Personally, as a ceramist, how wonderful it was to be working full time at a job and still have the ability to develop glazes! When we were really overloaded with work, they helped mix more glazes (they became very fast and reliable in this endeavor), and helped with the constant loading and unloading of kilns. They would also work with the students. They had special considerations; they were permitted to produce larger and more individual projects and work in the studio as much as they were able to. They became the envy of all my students, thus promoting the Independent Study Program. I met with them during quiet times, my free periods or even sat with them in my office while I ate lunch and listened to their concerns, critiqued their work and guided them in developing projects.
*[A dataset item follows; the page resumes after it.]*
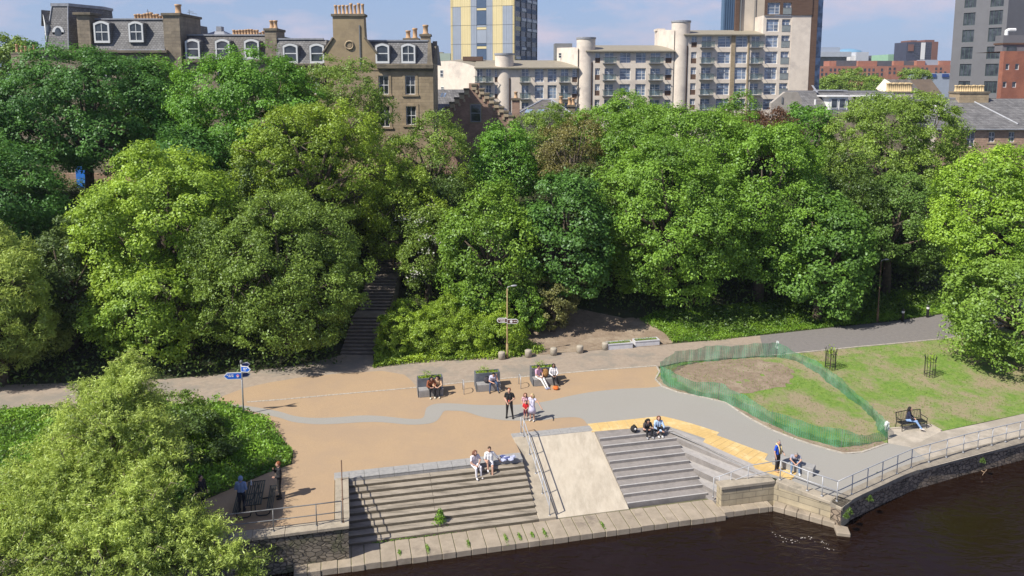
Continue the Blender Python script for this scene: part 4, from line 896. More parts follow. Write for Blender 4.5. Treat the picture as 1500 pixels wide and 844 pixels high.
chimney(B_, x(298), x(336), 8, 9, z(49), z(46), [1.,.95,1,1,1.05,1.1,1.1,1.], ph=.72, pr=.2); chimney(B_, x(345), x(364), 6, 7, z(52), z(49.5), [1.2,.8,1,1], ph=.7, pr=.18)
chimney(B_, x(388), x(405), 0.05, 3, -1, z(41), 0, cap=.1); chimney(B_, x(389.5), x(401), 1, 2, z(43), z(40), [1.,1.], ph=.85, pr=.24)
# --- right tenement with the chimney gable
C_ = bld('tenement', 'right tenement with tall chimneyed gable, stone roundel and four dormers', X(520,D0), D0-.4, group=TB); D2 = D0-.4
_l = LOC[C_.name]; x = lambda px: X(px,D2)-_l.x; z = lambda py: Z(py,D2)-_l.z
b = MB(); ops = [(x(554.5),x(569),z(138.5),z(111)),(x(593.5),x(608),z(138.5),z(111)),(x(555),x(569.5),z(186),z(156)),(x(594),x(608.5),z(183),z(156)),(x(416),x(430),z(138),z(112)),(x(455),x(469),z(138),z(112))]
facade(b, x(404), x(634.5), -1, z(93.6), ops, 0); b.quad((x(634.5),0,-1),(x(634.5),5,-1),(x(634.5),5,z(93.6)),(x(634.5),0,z(93.6)))
b.build('wall', M['sandstone2'], C_)
for o in ops: window(C_, *o, .16)
for o in ops:
    b = MB(); b.box(o[0]-.28,o[0]-.02,-.05,.05,o[2],o[3]+.25); b.box(o[1]+.02,o[1]+.28,-.05,.05,o[2],o[3]+.25); b.box(o[0]-.02,o[1]+.02,-.048,.05,o[3]+.02,o[3]+.25); b.box(o[0]-.36,o[1]+.36,-.12,.05,o[2]-.2,o[2]-.01)
    b.build('window_surround', M['sandstone2'], C_)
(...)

They worked very hard; they kept me working even harder.

I wrote many recommendations to the colleges with the best ceramic programs in the country for my students, and have the joy in finding out how many of them have gone on to be art teachers, college professors, and studio ceramists. After many years of retirement, I still get emails and even visits from former students. Two of my former students are presently art teachers in the school district in which I worked.

Apprentices, assistants and independent learners are all avenues for concentrating your teaching techniques, artistic philosophies and professional dynamism. Working with these students, on all age levels enhances any art program and enables the teacher to be more explorative. It allows the students to not only be more creative, but to establish an actual sense of the ceramic field in all its components and realistically see if this type of work is suitable to the person.

My apprentices, assistants and independent learners made me a better teacher. Not only did I work very hard at my profession, I enjoyed a most incredible period of my career.